Orgânicos têm boa mídia, mas pouca clientela
17 de fevereiro de 2006"O setor de orgânicos vive um boom, vai se transformar em global player e num destaque nas bolsas de valores", dizia em 2005 a ex-ministra alemã da Agricultura, Renate Künast, uma espécie de garota-propaganda do setor.
Seu sucessor, Horst Seehofer, está longe de partilhar esse otimismo. Logo após assumir o cargo, anunciou que a agricultura orgânica na Alemanha não terá mais privilégios especiais em relação à convencional ou "biotecnologia verde".
Seehofer não se deixa impressionar pela boa mídia de que dispõem os agricultores verdes, que de 16 a 19 de fevereiro participam da BioFach em Nurembergue. A feira, com dois mil expositores de 70 países e esperados 33 mil visitantes especializados (entre eles, 700 jornalistas) é a "festa anual do setor", como escreve o jornal Die Tageszeitung de Berlim.

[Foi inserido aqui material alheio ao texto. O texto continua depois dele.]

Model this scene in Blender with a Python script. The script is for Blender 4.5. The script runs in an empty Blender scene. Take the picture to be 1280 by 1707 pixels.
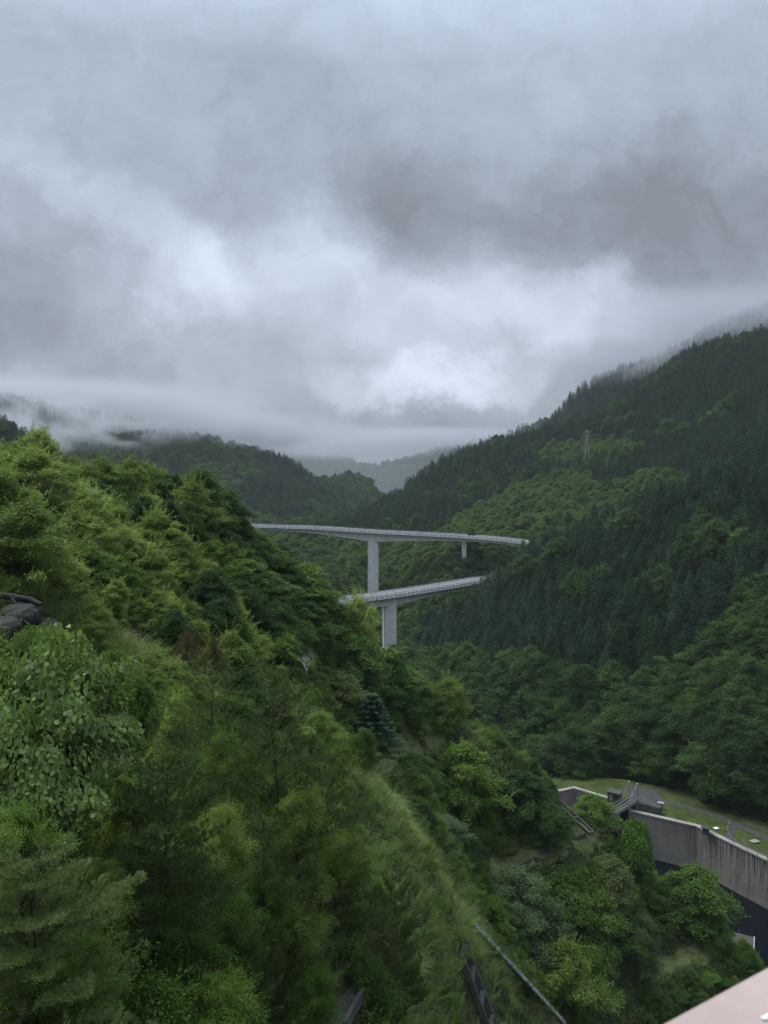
import bpy, math, random
FOG_ON = True
import numpy as np
from mathutils import Vector, Matrix
from mathutils.bvhtree import BVHTree

S = bpy.context.scene
COL = S.collection
RNG = np.random.default_rng(7)
F = 1233.0          # focal length of the photograph in its own pixels
HZ = 820.0          # row of the horizon in the photograph

def P(px, py, Y):
    """the point that lies Y metres ahead in the direction of photograph pixel (px, py)"""
    return ((px - 640.0) / F * Y, Y, -(py - HZ) / F * Y)

# ------------------------------------------------------------------ camera
cam_data = bpy.data.cameras.new('camera')
cam = bpy.data.objects.new('camera', cam_data); COL.objects.link(cam)
cam.rotation_euler = (math.radians(90), 0, 0)
cam_data.sensor_fit = 'VERTICAL'; cam_data.sensor_height = 36.0; cam_data.lens = 26.0
cam_data.shift_y = -(853.5 - HZ) / 1707.0
cam_data.clip_start = 0.05; cam_data.clip_end = 20000
cam_data.dof.use_dof = True; cam_data.dof.focus_distance = 120; cam_data.dof.aperture_fstop = 8.0
S.camera = cam

# ------------------------------------------------------------------ render / exposure
S.view_settings.view_transform = 'Standard'; S.view_settings.look = 'None'
S.view_settings.exposure = 0.35; S.view_settings.gamma = 1.0
S.cycles.max_bounces = 5; S.cycles.diffuse_bounces = 2; S.cycles.glossy_bounces = 1
S.cycles.transmission_bounces = 2; S.cycles.volume_bounces = 1; S.cycles.transparent_max_bounces = 6
S.cycles.volume_step_rate = 1.0; S.cycles.volume_max_steps = 128
S.cycles.use_denoising = True; S.cycles.filter_width = 1.1
S.cycles.use_adaptive_sampling = False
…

O que se vê nos estandes é mais do que cenoura orgânica ou bolachas integrais. Além de alimentos orgânicos, há têxteis, cosméticos naturais (200 expositores), vinhos e uma infinidade de acessórios "biológicos".
Segundo o ministro-adjunto da Agricultura, Gerd Müller, a Alemanha é o segundo maior mercado mundial para produtos orgânicos, superado apenas pelos Estados Unidos. Em 2005, as vendas aumentaram 13% e atingiram quatro bilhões de euros. Esse valor representa 30% do mercado europeu do setor, informou a Associação Alemã dos Produtores de Alimentos Orgânicos (BÖLW).

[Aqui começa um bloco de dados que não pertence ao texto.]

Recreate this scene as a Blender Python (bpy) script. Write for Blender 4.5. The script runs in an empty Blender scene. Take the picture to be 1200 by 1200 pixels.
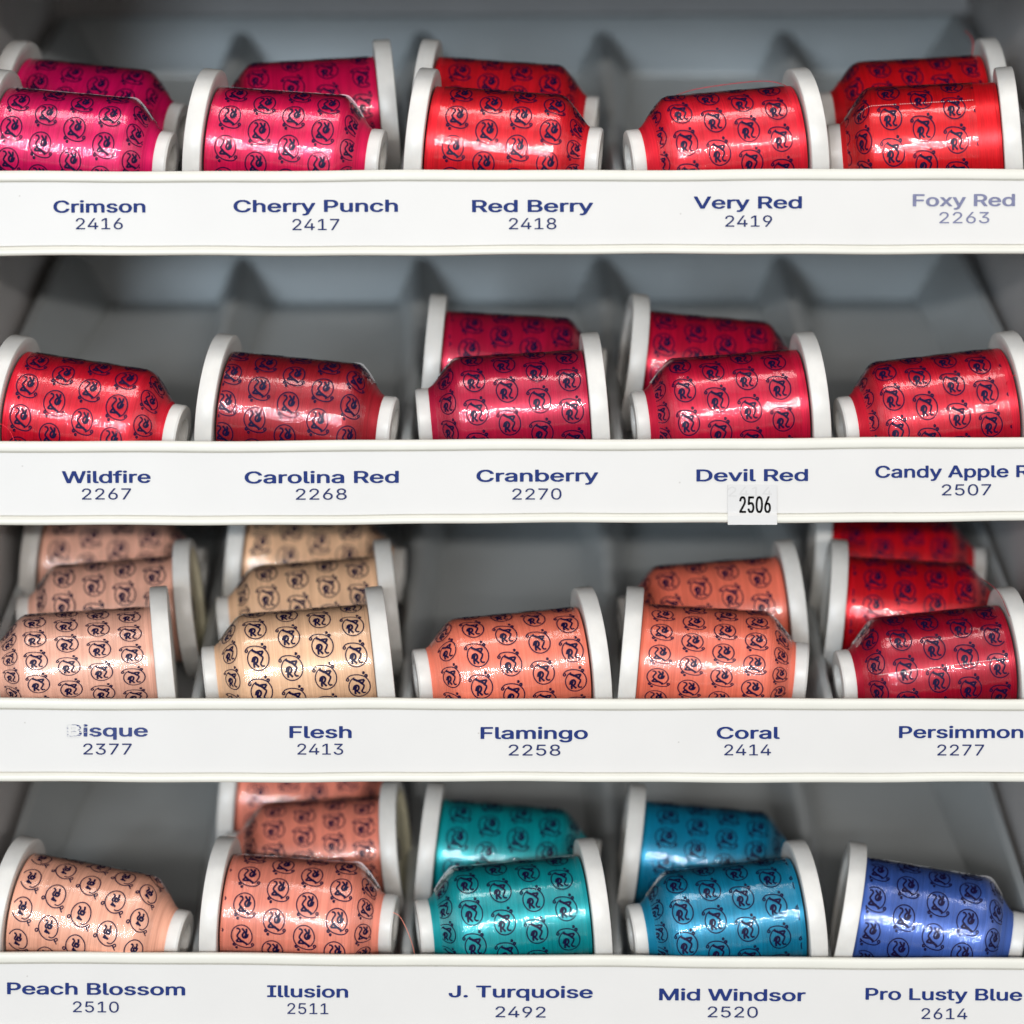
import bpy, bmesh, math, random, json
from mathutils.geometry import delaunay_2d_cdt
from mathutils import Vector, Matrix, Euler, noise

C = bpy.context.scene
R = math.radians
MM = 0.001

# ------------------------------------------------------------------ camera, world, lamps, exposure
cam_data = bpy.data.cameras.new("camera")
cam_data.sensor_width = 36.0
cam_data.lens = 119.5
cam_data.clip_start = 0.05
cam_data.clip_end = 50.0
cam_data.dof.use_dof = True
cam_data.dof.focus_distance = 1.206
cam_data.dof.aperture_fstop = 4.1
cam_data.dof.aperture_blades = 8
cam = bpy.data.objects.new("camera", cam_data)
C.collection.objects.link(cam)
cam.location = (0.0, -1.1971, 0.0837)
cam.rotation_euler = (R(90 - 4.0), 0, 0)
C.camera = cam

world = bpy.data.worlds.new("World")
C.world = world
world.use_nodes = True
wn = world.node_tree
bg = wn.nodes["Background"]
tc = wn.nodes.new("ShaderNodeTexCoord")
sx = wn.nodes.new("ShaderNodeSeparateXYZ")
mr = wn.nodes.new("ShaderNodeMapRange")
mr.inputs["From Min"].default_value = -1.0
mr.inputs["From Max"].default_value = 1.0
wr = wn.nodes.new("ShaderNodeValToRGB")
wn.links.new(tc.outputs["Generated"], sx.inputs[0])
wn.links.new(sx.outputs["Z"], mr.inputs["Value"])
wn.links.new(mr.outputs["Result"], wr.inputs["Fac"])
wn.links.new(wr.outputs["Color"], bg.inputs["Color"])
els = wr.color_ramp.elements
els[0].position = 0.0; els[0].color = (0.22, 0.20, 0.18, 1)      # shop floor
els[1].position = 1.0; els[1].color = (0.85, 0.85, 0.87, 1)      # white ceiling
e = els.new(0.44); e.color = (0.42, 0.41, 0.40, 1)               # shelving
e = els.new(0.50); e.color = (1.45, 1.43, 1.42, 1)
e = els.new(0.60); e.color = (1.35, 1.34, 1.35, 1)
e = els.new(0.66); e.color = (0.48, 0.48, 0.49, 1)
e = els.new(0.80); e.color = (0.27, 0.27, 0.28, 1)
e = els.new(0.88); e.color = (0.85, 0.85, 0.87, 1)               # upper walls
bg.inputs["Strength"].default_value = 0.60

def area(name, loc, target, sx_, sy_, power, col):
    d = bpy.data.lights.new(name, "AREA")
    d.shape = "RECTANGLE"; d.size = sx_; d.size_y = sy_; d.energy = power; d.color = col
    o = bpy.data.objects.new(name, d); C.collection.objects.link(o)
    o.location = loc
    o.rotation_euler = (Vector(target) - Vector(loc)).to_track_quat("-Z", "Y").to_euler()
    return o
area("ceiling_fluorescent", (0.2, -6.0, 0.66), (0, 0, 0), 4.2, 0.14, 148, (1.0, 0.98, 0.95))
area("ceiling_fluorescent", (0.0, -0.45, 1.6), (0, 0, 0), 1.6, 0.4, 9, (1.0, 0.97, 0.93))
area("shop_window", (-1.1, -4.6, 0.06), (0, 0.1, 0), 0.8, 0.9, 58, (0.70, 0.86, 1.0))

C.view_settings.view_transform = "Standard"
C.view_settings.look = "None"
C.view_settings.exposure = 0.45
C.view_settings.gamma = 1.0
C.view_settings.use_curve_mapping = False
C.cycles.use_denoising = True
C.cycles.max_bounces = 12
C.cycles.transparent_max_bounces = 16
C.cycles.caustics_reflective = False
C.cycles.caustics_refractive = False

# ------------------------------------------------------------------ helpers
def srgb(r, g, b):
    f = lambda c: (c / 255 / 12.92) if c / 255 <= 0.04045 else ((c / 255 + 0.055) / 1.055) ** 2.4
    return (f(r), f(g), f(b), 1.0)

def link(o, parent=None):
    C.collection.objects.link(o)
    if parent is not None:
        o.parent = parent
    return o

def obj(name, verts, faces, mats, parent=None, smooth=True, midx=None, sharp=None):
    me = bpy.data.meshes.new(name)
    me.from_pydata(verts, [], faces)
    for m in (mats if isinstance(mats, (list, tuple)) else [mats]):
        me.materials.append(m)
    if midx:
        me.polygons.foreach_set("material_index", midx)
    me.polygons.foreach_set("use_smooth", [smooth] * len(me.polygons))
    me.update()
    if smooth and sharp:
        me.set_sharp_from_angle(angle=R(sharp))
    return link(bpy.data.objects.new(name, me), parent)

def thing(name, label, cat, loc=(0, 0, 0), rot=(0, 0, 0), group=None):
    o = bpy.data.objects.new(name, None)
    o.empty_display_size = 0.01
    link(o)
    o.location = loc; o.rotation_euler = rot
    o["label"] = label; o["category"] = cat
    if group:
        o["group"] = group
    return o

def lathe(prof, seg):
    """revolve (x, r) points about the X axis"""
    V, F = [], []
    n = len(prof)
    for i in range(seg):
        a = 2 * math.pi * i / seg
        for x, r in prof:
            V.append((x, r * math.cos(a), r * math.sin(a)))
    for i in range(seg):
        j = (i + 1) % seg
        for k in range(n - 1):
            F.append((i * n + k, j * n + k, j * n + k + 1, i * n + k + 1))
    return V, F

def extrude_x(prof, xs, fn=None):
    """sweep a closed (y, z) outline along X; fn(x, y, z) may move points"""
    V, F = [], []
    n = len(prof)
    for x in xs:
        for y, z in prof:
            V.append(fn(x, y, z) if fn else (x, y, z))
    for i in range(len(xs) - 1):
        for k in range(n):
            k2 = (k + 1) % n
            F.append((i * n + k, i * n + k2, (i + 1) * n + k2, (i + 1) * n + k))
    F.append(tuple(range(n - 1, -1, -1)))
    F.append(tuple((len(xs) - 1) * n + k for k in range(n)))
    return V, F

def round_poly(pts, rad, seg=4):
    """round the corners of a closed outline"""
    out = []
    n = len(pts)
    for i in range(n):
        p = Vector(pts[i]); a = Vector(pts[i - 1]); b = Vector(pts[(i + 1) % n])
        r = min(rad, (a - p).length * 0.45, (b - p).length * 0.45)
        s = p + (a - p).normalized() * r; t = p + (b - p).normalized() * r
        for k in range(seg + 1):
            u = k / seg
            q = (1 - u) ** 2 * s + 2 * u * (1 - u) * p + u * u * t
            out.append((q.x, q.y))
    return out

def tube(points, rad, sides=6):
    V, F = [], []
    pts = [Vector(p) for p in points]
    for i, p in enumerate(pts):
        d = (pts[min(i + 1, len(pts) - 1)] - pts[max(i - 1, 0)]).normalized()
        u = d.orthogonal().normalized(); v = d.cross(u)
        for k in range(sides):
            a = 2 * math.pi * k / sides
            V.append(tuple(p + rad * (math.cos(a) * u + math.sin(a) * v)))
    for i in range(len(pts) - 1):
        for k in range(sides):
            k2 = (k + 1) % sides
            F.append((i * sides + k, i * sides + k2, (i + 1) * sides + k2, (i + 1) * sides + k))
    return V, F

def catmull(pts, n=8):
    P = [Vector(p) for p in pts]
    P = [2 * P[0] - P[1]] + P + [2 * P[-1] - P[-2]]
    out = []
    for i in range(1, len(P) - 2):
        for k in range(n):
            t = k / n
            a, b, c, d = P[i - 1], P[i], P[i + 1], P[i + 2]
            out.append(0.5 * ((2 * b) + (c - a) * t + (2 * a - 5 * b + 4 * c - d) * t * t + (3 * b - a - 3 * c + d) * t ** 3))
    out.append(P[-2])
    return out

# ------------------------------------------------------------------ materials
def mat(name, base, rough=0.5, spec=0.5, noise_amt=0.0, noise_scale=200.0, bump=0.0, bump_scale=800.0, tint=None, sss=0.0):
    m = bpy.data.materials.new(name); m.use_nodes = True
    nt = m.node_tree; p = nt.nodes["Principled BSDF"]
    p.inputs["Base Color"].default_value = base
    p.inputs["Roughness"].default_value = rough
    p.inputs["Specular IOR Level"].default_value = spec
    if sss:
        p.inputs["Subsurface Weight"].default_value = sss
        p.inputs["Subsurface Radius"].default_value = (0.003, 0.0025, 0.002)
        p.inputs["Subsurface Scale"].default_value = 1.0
    t = nt.nodes.new("ShaderNodeTexCoord")
    if noise_amt:
        n = nt.nodes.new("ShaderNodeTexNoise"); n.inputs["Scale"].default_value = noise_scale
        n.inputs["Detail"].default_value = 6
        nt.links.new(t.outputs["Object"], n.inputs["Vector"])
        r = nt.nodes.new("ShaderNodeValToRGB")
        r.color_ramp.elements[0].position = 0.3; r.color_ramp.elements[1].position = 0.7
        dark = tint or tuple(c * (1 - noise_amt) for c in base[:3]) + (1,)
        r.color_ramp.elements[0].color = dark; r.color_ramp.elements[1].color = base
        nt.links.new(n.outputs["Fac"], r.inputs["Fac"]); nt.links.new(r.outputs["Color"], p.inputs["Base Color"])
    if bump:
        n2 = nt.nodes.new("ShaderNodeTexNoise"); n2.inputs["Scale"].default_value = bump_scale
        n2.inputs["Detail"].default_value = 4
        nt.links.new(t.outputs["Object"], n2.inputs["Vector"])
        b = nt.nodes.new("ShaderNodeBump"); b.inputs["Strength"].default_value = bump
        b.inputs["Distance"].default_value = 0.0005
        nt.links.new(n2.outputs["Fac"], b.inputs["Height"]); nt.links.new(b.outputs["Normal"], p.inputs["Normal"])
    return m

M_lip = mat("ivory_plastic", (0.64, 0.62, 0.55, 1), 0.38, 0.45, 0.05, 60, 0.05, 500)
def strip_material():
    m = mat("white_label_card", (0.610, 0.590, 0.565, 1), 0.42, 0.4, 0.04, 30, 0.03, 900)
    nt = m.node_tree; p = nt.nodes["Principled BSDF"]
    src = p.inputs["Base Color"].links[0].from_socket
    t = nt.nodes.new("ShaderNodeTexCoord")
    v = nt.nodes.new("ShaderNodeTexVoronoi"); v.inputs["Scale"].default_value = 130
    nt.links.new(t.outputs["Object"], v.inputs["Vector"])
    r = nt.nodes.new("ShaderNodeValToRGB")
    r.color_ramp.elements[0].position = 0.015; r.color_ramp.elements[0].color = (0.72, 0.7, 0.68, 1)
    r.color_ramp.elements[1].position = 0.055; r.color_ramp.elements[1].color = (1, 1, 1, 1)
    nt.links.new(v.outputs["Distance"], r.inputs["Fac"])
    n = nt.nodes.new("ShaderNodeTexNoise"); n.inputs["Scale"].default_value = 28
    nt.links.new(t.outputs["Object"], n.inputs["Vector"])
    g = nt.nodes.new("ShaderNodeMath"); g.operation = "GREATER_THAN"; g.inputs[1].default_value = 0.56
    nt.links.new(n.outputs["Fac"], g.inputs[0])
    mx = nt.nodes.new("ShaderNodeMixRGB"); mx.blend_type = "MULTIPLY"
    nt.links.new(g.outputs[0], mx.inputs[0]); nt.links.new(src, mx.inputs[1]); nt.links.new(r.outputs["Color"], mx.inputs[2])
    nt.links.new(mx.outputs[0], p.inputs["Base Color"])
    return m
M_strip = strip_material()
M_groove = mat("dark_seam", (0.42, 0.39, 0.33, 1), 0.7, 0.2)
M_tray = mat("grey_tray_plastic", (0.56, 0.575, 0.57, 1), 0.36, 0.5, 0.08, 25, 0.08, 300)
M_under_shade = mat("shade_dark_underside", (0.13, 0.13, 0.13, 1), 0.6, 0.3, 0.1, 40)  # shade put into the colour: undersides darkened to keep spool tops dark
M_side = mat("grey_painted_panel", (0.76, 0.72, 0.70, 1), 0.6, 0.3, 0.08, 30, 0.05, 500)
M_ink = mat("navy_print", (0.005, 0.021, 0.135, 1), 0.55, 0.15)
M_ink_thin = mat("navy_thin_print", (0.012, 0.022, 0.100, 1), 0.55, 0.15)
M_ink_faded = mat("faded_grey_print", srgb(118, 120, 150), 0.55, 0.3, 0.25, 900)
M_sticker = mat("white_sticker_paper", (0.61, 0.595, 0.58, 1), 0.6, 0.2, 0.02, 100)
M_black_ink = mat("black_print", (0.03, 0.028, 0.028, 1), 0.5, 0.3)
M_ghost = mat("ghost_print", (0.55, 0.535, 0.52, 1), 0.6, 0.2)

def worn_material():
    m = mat("worn_navy_print", srgb(24, 48, 128), 0.5, 0.3)
    nt = m.node_tree; p = nt.nodes["Principled BSDF"]
    t = nt.nodes.new("ShaderNodeTexCoord"); s = nt.nodes.new("ShaderNodeSeparateXYZ")
    nt.links.new(t.outputs["Object"], s.inputs[0])
    n = nt.nodes.new("ShaderNodeTexNoise"); n.inputs["Scale"].default_value = 1.0; n.inputs["Detail"].default_value = 3
    mp = nt.nodes.new("ShaderNodeMapping"); mp.inputs["Scale"].default_value = (420, 420, 2300)
    nt.links.new(t.outputs["Object"], mp.inputs[0]); nt.links.new(mp.outputs[0], n.inputs["Vector"])
    mr_ = nt.nodes.new("ShaderNodeMapRange")
    mr_.inputs["From Min"].default_value = -0.013; mr_.inputs["From Max"].default_value = 0.004
    mr_.inputs["To Min"].default_value = 0.55; mr_.inputs["To Max"].default_value = 0.1
    nt.links.new(s.outputs["X"], mr_.inputs["Value"])
    g = nt.nodes.new("ShaderNodeMath"); g.operation = "LESS_THAN"
    nt.links.new(n.outputs["Fac"], g.inputs[0]); nt.links.new(mr_.outputs["Result"], g.inputs[1])
    mx = nt.nodes.new("ShaderNodeMixRGB"); mx.inputs[1].default_value = (0.005, 0.021, 0.135, 1); mx.inputs[2].default_value = (0.56, 0.55, 0.54, 1)
    nt.links.new(g.outputs[0], mx.inputs[0]); nt.links.new(mx.outputs[0], p.inputs["Base Color"])
    return m
M_ink_worn = worn_material()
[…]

Mesmo assim, falar em "boom" parece exagero, uma vez que os orgânicos representam apenas 2,7% do mercado total de alimentos da Alemanha, segundo cálculos da Agência Alemã de Mercados e Preços de Produtos Agrários (ZMP).
"Setor marginal" também no Brasil
No Brasil, estima-se que o mercado de orgânicos movimente 200 milhões de dólares ao ano. "Isso é bem menos do que 1% do mercado de alimentos, e mais de 70% desses produtos são exportados. Trata-se de um valor marginal, comparado com os 250 bilhões de dólares dos agronegócios", disse à DW-WORLD o assessor técnico do Ministério da Reforma Agrária (MDA), Jean Pierre Medaets, em Nurembergue.
Medaets admite que os incentivos dos governos federal e estaduais para o setor também não são muito expressivos. Em 2005, a União havia destinado 40 milhões de reais para projetos na área, como capacitação de técnicos e produtores e fomento à produção e comercialização de orgânicos, valor previsto também no orçamento de 2006.
No ano passado, porém, apenas 30 dos 40 milhões foram usados. "Muitos produtores, embora se dediquem à agricultura orgânica, usam linhas de crédito destinadas à agricultura familiar convencional", explica Medaets. "Precisamos investir mais na profissionalização do produtor, para que ele possa atuar no mercado externo", diz.
No mercado interno, segundo Medaets, a principal barreira aos orgânicos continua sendo o preço elevado. "Isso, sobretudo, nos supermercados, não tanto nas feiras locais", explica. Ele vislumbra novas chances para os exportadores brasileiros nas redes de supermercados alemães, que estão aderindo à onda verde.
Na questão do preço, o Brasil não difere muito da Alemanha. "Dois terços dos consumidores alemães preferem o preço baixo à qualidade e, por isso, não compram orgânicos", diz o jornalista Hans-Ulrich Grimm, especializado no assunto.
Faltam incentivos?
Segundo a Bioland, que congrega 4540 agricultores ecológicos e 720 produtores de alimentos integrais, os preços já seriam melhores, se alguns Estados alemães, como Baden-Würtemberg, Brandemburgo, Hessen, Saxônia e Schleswig-Holstein, não tivessem cortado os incentivos especiais dados ao setor.
Um estudo divulgado no início deste ano pela Comissão Européia rebateu críticas de que a agricultura orgânica é excessivamente subsidiada no bloco. "Ao contrário da opinião corrente, ela recebe, proporcionalmente, bem menos subvenções do que a agricultura convencional. No fomento direto e apoio ao mercado, que se orienta pelo volume produzido, até é relegada pela política agrária européia", diz o professor Stephan Dabbert, da Universidade de Hohenheim, autor do estudo.
Segundo Dabbert, a atual tendência do governo alemão de favorecer a chamada "biotecnologia verde" pode representar "mais um golpe na tenra plantinha do mercado orgânico". O "boom" tão propalado pelo setor e pela mídia pode ser de curta duração.